Türkiye’de 1990’lı yıllardan sonra büyük atılım yapan polisiye edebiyat türünün önemli
isimlerinden biri de Celil Oker’dir. Bugüne kadar yayımladığı sekiz romanı ve bir hikâye kitabı
ile yerli polisiyenin gelişimine büyük katkıda bulunan Oker, türün gerek duyduğu bütün
koşulları yerine getirmenin ötesinde polisiye romanlarda mekânın ve ayrıntıların önemini
kavramış bir yazar olarak dikkati çeker. Onun romanlarının başlıca mekânı semtleri, sokak ları ve insanları ile zamanın çizgilerini taşıyan İstanbul’dur. Yazar, İstanbul’a has ayrıntıları;
şehrin fizikî güzellikleri yanında, modern kent hayatının kaosunu ve toplumsal değişimlere
paralel olarak kentin de değişen yönünü, polisiye romanın kurgusunu sekteye uğratmadan
satır aralarına gizleyebilmiştir. Polisiye roman türü, günümüzün ‘flaneur’ tipini andıran gezgin
dedektiflerin gözlemleriyle kent hayatının yansıtılmasında öne çıkan bir tür olmuştur.
Oker’in bir ‘eylem adamı’ olan dedektifi Remzi Ünal’la İstanbul’u gezdirdiği okur kitlesi
bir yandan sağlam mekan tasvirleriyle kurulan gerçekçi romanlar okurken bir yandan da büyükşehrin
sorunlarına karşı gelişen bir farkındalık duygusuyla İstanbul’u dolaşmanın keyfini
yaşarlar.
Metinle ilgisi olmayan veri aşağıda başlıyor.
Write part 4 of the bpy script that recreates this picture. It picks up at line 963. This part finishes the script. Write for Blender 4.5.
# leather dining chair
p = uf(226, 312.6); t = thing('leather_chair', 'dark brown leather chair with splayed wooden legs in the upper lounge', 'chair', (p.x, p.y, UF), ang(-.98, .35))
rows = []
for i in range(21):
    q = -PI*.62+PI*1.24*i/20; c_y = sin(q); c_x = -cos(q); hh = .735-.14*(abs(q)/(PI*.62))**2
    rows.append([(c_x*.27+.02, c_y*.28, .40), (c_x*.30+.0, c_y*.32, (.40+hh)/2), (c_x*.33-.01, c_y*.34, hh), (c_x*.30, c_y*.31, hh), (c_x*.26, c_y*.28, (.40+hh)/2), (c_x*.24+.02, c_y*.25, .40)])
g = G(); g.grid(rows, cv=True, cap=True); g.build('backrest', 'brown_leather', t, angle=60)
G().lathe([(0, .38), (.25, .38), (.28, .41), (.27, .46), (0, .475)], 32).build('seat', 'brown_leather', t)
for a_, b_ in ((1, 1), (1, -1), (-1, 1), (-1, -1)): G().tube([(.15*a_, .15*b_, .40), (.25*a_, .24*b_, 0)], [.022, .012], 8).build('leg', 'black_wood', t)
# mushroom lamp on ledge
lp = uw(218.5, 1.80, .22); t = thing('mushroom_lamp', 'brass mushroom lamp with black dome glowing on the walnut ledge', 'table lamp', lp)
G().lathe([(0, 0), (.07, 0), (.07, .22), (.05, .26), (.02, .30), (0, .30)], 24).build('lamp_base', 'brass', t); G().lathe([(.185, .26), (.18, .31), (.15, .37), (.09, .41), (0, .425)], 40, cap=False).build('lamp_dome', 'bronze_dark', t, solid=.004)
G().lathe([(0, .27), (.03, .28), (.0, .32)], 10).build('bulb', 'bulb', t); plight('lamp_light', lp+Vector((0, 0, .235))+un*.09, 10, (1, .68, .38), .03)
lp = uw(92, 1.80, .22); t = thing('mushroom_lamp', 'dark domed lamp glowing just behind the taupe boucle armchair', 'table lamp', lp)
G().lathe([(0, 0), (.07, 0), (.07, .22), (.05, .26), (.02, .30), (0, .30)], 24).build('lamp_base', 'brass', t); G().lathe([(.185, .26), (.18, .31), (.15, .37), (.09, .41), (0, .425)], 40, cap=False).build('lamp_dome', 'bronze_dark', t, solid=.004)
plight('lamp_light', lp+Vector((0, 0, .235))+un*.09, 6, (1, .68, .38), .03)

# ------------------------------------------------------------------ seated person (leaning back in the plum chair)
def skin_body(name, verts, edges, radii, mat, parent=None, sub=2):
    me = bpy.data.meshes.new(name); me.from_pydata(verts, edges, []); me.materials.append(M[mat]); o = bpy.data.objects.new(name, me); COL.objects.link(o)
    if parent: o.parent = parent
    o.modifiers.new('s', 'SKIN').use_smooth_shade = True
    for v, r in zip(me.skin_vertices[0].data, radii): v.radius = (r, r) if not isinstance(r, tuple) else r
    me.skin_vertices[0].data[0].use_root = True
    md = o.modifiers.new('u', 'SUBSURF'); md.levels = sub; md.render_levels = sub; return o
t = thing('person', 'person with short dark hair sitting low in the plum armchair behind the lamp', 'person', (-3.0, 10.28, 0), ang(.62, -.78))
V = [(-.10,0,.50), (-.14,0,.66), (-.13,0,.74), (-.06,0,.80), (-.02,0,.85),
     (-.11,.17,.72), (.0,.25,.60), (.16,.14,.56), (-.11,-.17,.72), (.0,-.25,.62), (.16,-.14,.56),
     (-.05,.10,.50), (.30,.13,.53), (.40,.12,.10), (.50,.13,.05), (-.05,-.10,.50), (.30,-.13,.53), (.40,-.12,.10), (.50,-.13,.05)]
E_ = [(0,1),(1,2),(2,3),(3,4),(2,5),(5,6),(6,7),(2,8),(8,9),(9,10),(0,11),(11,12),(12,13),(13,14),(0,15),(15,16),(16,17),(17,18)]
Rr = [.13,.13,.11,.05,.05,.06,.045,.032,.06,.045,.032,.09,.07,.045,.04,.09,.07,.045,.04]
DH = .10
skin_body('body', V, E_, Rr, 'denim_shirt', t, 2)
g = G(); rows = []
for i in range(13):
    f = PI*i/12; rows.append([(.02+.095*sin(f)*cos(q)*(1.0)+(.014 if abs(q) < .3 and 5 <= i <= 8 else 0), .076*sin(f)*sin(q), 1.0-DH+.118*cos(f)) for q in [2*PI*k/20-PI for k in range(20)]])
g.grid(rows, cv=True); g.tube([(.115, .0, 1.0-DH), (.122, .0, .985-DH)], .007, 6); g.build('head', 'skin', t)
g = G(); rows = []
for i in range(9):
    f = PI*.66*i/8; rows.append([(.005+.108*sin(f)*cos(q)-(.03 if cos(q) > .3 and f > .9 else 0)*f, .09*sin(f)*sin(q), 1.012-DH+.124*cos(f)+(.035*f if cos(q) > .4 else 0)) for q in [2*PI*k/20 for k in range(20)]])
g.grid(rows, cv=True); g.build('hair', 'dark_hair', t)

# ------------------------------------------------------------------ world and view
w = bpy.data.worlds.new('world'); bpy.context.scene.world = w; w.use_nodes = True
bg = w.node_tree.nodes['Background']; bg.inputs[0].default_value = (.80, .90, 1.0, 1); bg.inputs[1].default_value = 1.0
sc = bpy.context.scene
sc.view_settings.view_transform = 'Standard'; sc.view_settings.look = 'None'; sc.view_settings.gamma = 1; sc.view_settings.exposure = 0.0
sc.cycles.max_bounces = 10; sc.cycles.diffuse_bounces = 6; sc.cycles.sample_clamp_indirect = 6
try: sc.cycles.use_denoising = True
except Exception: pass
Yazar, kapalı mekânları da İstanbul sokaklarının bir uzantısı olarak algılamış, çeşitli
çevrelerden varlıklı ve yoksul kesimi buluşturduğu eserlerinde çeşitlendirdiği bu mekânlarla
hem gerekli atmosferi yaratmış hem de karşıtlıklar yoluyla sosyal eleştirilerini iletebilmiştir.
Celil Oker, Ahmet Ümit’le birlikte, İstanbul’u anlatan yazarlar arasında, polisiye roman
sahasında yeni ve sağlam bir yol açmıştır.